Houston has a problem -- illegals are crowding jails, almost half charged with violent crimes


Houston has a problem -- illegals are crowding jails, almost half charged with violent crimes

An immigration enforcement advocacy organization says the number of illegal alien criminal suspects being detained in one of Texas' most populous counties rebuts the claim that illegals are not committing crimes at higher rates than the native population.

Harris County includes the city of Houston, and a Fox News open records request has revealed that one in every ten inmates in the county jail are on U.S. Immigration and Customs Enforcement or ICE hold. An ICE hold is a notice to local law enforcement that the feds intend to take the person into custody, and 43% of 1,170 ICE detainees are being held on violent crime charges including capital murder.

Ira Mehlman is media director for the Federation for American Immigration Reform. 

“It seems like a rebuttal of the claim that the illegal immigrants are not committing crimes at higher rates than the native population. You have one out of 10 people in the Harris County lock-up who is in the country illegally, and those who are just the people that ICE has issued detainers for. There are more people who have committed lesser crimes. So that’s a pretty good indication that there is a connection between illegal immigration and crime." 

Dangerous if free

Mehlman, Ira (Federation for American Immigration Reform) Mehlman

Mehlman says these detainees should clearly be kept off the streets.
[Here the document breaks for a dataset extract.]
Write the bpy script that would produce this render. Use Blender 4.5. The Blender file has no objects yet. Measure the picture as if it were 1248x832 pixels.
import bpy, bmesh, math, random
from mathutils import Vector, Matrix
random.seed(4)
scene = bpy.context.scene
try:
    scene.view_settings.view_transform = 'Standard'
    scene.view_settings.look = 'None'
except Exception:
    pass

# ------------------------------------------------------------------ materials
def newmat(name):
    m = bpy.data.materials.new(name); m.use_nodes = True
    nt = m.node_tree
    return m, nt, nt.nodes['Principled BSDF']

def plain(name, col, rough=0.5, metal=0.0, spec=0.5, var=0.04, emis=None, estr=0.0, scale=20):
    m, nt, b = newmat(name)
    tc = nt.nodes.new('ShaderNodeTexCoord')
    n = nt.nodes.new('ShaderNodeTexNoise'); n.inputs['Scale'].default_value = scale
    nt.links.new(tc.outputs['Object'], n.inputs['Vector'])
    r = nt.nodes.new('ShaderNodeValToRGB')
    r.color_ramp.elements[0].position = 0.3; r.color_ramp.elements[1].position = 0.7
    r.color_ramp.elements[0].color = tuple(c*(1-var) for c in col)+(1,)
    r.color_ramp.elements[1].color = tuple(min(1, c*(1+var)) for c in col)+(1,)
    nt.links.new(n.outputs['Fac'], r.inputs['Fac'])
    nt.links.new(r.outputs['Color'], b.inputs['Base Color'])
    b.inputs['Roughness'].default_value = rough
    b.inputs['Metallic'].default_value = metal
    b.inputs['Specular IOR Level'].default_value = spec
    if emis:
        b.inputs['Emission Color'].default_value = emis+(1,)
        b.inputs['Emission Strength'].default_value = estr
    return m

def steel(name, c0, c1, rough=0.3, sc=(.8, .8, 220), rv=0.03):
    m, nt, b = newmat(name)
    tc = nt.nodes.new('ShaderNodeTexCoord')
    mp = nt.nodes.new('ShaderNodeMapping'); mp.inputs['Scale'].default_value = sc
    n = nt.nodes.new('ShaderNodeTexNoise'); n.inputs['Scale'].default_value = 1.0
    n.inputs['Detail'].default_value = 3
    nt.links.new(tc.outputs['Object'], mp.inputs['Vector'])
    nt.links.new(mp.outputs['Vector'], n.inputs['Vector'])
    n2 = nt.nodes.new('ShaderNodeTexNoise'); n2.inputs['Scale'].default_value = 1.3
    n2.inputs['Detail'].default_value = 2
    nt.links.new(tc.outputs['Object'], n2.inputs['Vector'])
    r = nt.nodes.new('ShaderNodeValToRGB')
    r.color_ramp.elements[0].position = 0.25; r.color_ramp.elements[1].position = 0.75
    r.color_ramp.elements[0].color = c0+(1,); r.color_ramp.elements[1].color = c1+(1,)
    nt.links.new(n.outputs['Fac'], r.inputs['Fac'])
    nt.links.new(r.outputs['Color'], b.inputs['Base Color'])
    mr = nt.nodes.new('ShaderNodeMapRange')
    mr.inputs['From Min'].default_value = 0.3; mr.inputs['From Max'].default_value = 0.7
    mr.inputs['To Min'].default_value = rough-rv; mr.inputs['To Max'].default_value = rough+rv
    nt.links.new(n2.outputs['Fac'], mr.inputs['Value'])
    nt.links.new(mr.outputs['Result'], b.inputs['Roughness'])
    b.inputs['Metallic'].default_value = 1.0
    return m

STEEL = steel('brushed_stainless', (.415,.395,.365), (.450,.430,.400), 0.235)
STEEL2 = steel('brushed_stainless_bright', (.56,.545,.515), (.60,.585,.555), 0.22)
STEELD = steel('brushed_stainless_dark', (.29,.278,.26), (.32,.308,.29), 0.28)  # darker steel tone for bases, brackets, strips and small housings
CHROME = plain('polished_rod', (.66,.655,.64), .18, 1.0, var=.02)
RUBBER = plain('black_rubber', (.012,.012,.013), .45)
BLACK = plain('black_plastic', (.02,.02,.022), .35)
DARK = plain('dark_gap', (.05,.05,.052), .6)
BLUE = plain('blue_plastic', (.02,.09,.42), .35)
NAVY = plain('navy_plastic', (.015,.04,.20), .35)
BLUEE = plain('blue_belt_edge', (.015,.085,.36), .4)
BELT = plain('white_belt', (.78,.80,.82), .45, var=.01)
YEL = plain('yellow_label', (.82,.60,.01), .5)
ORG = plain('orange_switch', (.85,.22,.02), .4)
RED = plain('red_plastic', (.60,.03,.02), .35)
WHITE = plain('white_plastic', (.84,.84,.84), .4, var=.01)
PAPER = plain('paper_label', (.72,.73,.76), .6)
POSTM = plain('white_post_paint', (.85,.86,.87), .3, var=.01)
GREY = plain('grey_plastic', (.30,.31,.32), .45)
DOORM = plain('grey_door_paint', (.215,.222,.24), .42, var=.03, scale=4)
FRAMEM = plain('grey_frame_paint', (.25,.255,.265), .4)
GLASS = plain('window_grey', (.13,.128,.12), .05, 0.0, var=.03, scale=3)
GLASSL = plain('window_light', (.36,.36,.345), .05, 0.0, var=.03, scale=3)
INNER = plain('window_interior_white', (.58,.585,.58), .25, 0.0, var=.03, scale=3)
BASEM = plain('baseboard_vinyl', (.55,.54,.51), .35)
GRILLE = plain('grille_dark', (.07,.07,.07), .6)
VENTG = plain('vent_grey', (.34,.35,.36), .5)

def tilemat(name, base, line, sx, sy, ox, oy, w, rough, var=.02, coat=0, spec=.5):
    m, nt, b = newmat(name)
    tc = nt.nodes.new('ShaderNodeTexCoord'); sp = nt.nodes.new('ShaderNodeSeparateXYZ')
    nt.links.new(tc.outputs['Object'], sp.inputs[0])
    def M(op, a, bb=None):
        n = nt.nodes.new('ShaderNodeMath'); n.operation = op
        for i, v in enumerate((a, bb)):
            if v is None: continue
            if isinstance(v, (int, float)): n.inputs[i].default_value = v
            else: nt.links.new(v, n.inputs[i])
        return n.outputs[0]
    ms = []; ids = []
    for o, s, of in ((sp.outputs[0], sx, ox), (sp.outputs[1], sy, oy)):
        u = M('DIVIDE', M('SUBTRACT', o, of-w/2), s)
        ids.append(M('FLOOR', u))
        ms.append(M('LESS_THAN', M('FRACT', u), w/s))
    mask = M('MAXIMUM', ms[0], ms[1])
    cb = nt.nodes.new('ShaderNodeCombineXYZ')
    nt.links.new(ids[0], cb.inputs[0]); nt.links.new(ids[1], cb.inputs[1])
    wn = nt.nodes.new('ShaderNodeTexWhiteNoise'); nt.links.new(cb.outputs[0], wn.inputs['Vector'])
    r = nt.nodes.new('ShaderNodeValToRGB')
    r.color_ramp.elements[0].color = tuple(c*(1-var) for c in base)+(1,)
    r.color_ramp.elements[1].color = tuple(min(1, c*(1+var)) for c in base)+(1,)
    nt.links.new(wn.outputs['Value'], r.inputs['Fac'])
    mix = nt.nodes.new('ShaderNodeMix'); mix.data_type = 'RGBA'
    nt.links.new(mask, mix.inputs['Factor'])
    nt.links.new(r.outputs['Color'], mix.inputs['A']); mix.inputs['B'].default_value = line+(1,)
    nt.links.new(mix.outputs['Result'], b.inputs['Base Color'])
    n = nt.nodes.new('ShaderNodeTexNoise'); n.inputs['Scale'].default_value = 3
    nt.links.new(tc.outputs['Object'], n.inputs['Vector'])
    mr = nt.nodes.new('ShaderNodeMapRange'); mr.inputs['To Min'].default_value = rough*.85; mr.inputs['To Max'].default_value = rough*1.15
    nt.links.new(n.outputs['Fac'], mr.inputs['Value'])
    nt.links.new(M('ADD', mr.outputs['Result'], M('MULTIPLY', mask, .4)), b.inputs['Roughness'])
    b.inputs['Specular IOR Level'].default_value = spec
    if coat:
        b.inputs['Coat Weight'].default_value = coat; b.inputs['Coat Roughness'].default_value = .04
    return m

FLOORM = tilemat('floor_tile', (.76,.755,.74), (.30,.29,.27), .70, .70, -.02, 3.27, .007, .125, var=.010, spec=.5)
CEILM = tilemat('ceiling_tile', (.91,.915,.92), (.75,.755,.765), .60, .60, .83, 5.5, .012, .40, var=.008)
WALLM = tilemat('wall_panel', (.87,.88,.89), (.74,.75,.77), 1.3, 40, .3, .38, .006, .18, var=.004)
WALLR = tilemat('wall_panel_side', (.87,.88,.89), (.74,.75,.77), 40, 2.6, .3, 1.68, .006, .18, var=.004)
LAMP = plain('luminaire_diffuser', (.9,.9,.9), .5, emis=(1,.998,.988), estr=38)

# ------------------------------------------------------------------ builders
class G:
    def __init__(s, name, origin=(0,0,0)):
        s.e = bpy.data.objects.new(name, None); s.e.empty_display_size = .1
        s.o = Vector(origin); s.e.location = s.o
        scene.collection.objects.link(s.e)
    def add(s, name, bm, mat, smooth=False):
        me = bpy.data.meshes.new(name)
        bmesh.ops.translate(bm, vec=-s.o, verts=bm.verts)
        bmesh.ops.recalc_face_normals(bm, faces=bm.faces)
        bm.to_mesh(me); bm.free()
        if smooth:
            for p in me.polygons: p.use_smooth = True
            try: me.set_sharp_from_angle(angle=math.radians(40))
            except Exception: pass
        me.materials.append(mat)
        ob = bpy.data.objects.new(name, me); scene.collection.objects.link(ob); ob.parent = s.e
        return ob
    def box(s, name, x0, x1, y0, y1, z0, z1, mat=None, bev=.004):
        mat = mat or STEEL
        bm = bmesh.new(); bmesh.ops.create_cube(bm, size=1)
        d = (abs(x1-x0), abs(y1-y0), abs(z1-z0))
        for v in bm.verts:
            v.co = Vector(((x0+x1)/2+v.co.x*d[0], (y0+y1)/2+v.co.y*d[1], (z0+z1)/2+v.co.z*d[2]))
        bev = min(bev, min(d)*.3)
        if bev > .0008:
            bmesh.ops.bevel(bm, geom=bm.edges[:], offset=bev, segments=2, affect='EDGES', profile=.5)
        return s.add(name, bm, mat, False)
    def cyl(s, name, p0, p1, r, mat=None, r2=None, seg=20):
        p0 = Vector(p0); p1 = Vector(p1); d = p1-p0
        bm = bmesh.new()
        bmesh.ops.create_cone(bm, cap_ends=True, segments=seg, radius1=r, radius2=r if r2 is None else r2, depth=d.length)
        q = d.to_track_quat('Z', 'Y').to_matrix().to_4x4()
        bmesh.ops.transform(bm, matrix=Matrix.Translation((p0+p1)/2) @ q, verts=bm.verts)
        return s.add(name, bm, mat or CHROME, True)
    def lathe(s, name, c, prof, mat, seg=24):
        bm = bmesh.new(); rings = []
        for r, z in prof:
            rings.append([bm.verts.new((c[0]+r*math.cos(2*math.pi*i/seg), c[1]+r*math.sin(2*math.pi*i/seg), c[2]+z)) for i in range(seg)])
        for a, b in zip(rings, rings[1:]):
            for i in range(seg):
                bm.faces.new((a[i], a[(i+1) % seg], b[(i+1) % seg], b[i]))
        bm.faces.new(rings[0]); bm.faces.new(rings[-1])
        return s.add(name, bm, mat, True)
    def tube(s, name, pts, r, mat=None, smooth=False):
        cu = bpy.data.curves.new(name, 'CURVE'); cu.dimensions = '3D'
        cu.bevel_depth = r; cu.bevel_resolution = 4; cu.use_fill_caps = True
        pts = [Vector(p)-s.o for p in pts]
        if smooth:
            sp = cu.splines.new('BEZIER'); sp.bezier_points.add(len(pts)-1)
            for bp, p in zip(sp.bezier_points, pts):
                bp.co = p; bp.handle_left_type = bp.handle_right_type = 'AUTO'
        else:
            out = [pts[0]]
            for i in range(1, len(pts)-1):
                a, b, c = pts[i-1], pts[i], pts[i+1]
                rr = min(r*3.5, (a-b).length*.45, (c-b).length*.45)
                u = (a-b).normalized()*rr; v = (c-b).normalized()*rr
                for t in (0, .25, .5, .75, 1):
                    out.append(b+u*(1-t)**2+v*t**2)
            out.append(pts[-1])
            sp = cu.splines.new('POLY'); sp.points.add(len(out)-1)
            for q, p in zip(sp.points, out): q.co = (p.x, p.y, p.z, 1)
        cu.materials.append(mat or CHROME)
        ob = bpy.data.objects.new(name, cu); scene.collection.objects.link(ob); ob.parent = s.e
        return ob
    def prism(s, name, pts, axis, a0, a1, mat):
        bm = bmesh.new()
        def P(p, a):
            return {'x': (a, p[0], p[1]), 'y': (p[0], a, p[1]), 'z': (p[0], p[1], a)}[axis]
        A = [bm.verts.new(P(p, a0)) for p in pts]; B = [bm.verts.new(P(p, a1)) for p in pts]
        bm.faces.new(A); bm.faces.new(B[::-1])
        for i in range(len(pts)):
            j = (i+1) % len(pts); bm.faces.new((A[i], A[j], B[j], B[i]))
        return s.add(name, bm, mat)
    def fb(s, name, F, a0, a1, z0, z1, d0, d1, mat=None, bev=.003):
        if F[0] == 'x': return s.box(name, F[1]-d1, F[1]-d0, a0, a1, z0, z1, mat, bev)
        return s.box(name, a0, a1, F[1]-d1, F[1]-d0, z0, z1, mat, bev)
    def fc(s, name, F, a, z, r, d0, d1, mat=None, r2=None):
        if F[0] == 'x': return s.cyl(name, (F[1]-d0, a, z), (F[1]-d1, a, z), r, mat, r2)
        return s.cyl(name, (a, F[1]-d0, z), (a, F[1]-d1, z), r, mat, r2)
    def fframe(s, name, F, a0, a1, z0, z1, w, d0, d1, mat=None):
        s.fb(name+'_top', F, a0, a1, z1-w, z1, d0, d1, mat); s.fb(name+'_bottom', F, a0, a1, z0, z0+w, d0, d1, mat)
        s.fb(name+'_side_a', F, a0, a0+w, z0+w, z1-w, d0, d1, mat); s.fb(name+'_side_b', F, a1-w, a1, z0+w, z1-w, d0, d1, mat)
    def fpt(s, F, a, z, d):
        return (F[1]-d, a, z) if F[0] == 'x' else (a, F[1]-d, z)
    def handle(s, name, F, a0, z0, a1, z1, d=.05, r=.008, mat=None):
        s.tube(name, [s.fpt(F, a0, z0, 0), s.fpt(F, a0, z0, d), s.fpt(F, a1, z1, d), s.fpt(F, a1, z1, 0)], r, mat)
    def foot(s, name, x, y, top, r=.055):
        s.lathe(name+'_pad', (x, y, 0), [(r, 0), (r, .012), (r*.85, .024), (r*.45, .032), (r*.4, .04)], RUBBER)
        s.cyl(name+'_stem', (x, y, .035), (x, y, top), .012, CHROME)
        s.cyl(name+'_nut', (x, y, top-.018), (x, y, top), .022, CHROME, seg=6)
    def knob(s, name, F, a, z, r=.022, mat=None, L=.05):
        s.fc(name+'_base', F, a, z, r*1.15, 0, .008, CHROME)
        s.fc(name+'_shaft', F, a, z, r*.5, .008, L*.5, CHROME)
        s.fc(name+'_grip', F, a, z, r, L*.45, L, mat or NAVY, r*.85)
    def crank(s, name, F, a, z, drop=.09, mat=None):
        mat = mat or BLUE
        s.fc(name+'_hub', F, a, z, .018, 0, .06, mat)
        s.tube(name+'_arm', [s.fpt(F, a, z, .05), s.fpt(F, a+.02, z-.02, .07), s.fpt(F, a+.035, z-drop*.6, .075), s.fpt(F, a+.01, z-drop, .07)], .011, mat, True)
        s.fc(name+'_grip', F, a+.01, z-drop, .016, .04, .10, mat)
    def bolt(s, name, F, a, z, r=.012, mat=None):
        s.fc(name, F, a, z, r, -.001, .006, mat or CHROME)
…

"Under this administration, under the guidelines put out by Alejandro Mayorkas, if they're issuing ICE detainers, then these are the baddest of the bad guys. Some of them should be facing prison time here in the United States. The penalty for committing a crime in Harris County shouldn't be a plane ticket home. It should be spending a long time in prison, but if these are people that they are going to release, they should be released directly to ICE, not back out onto the streets."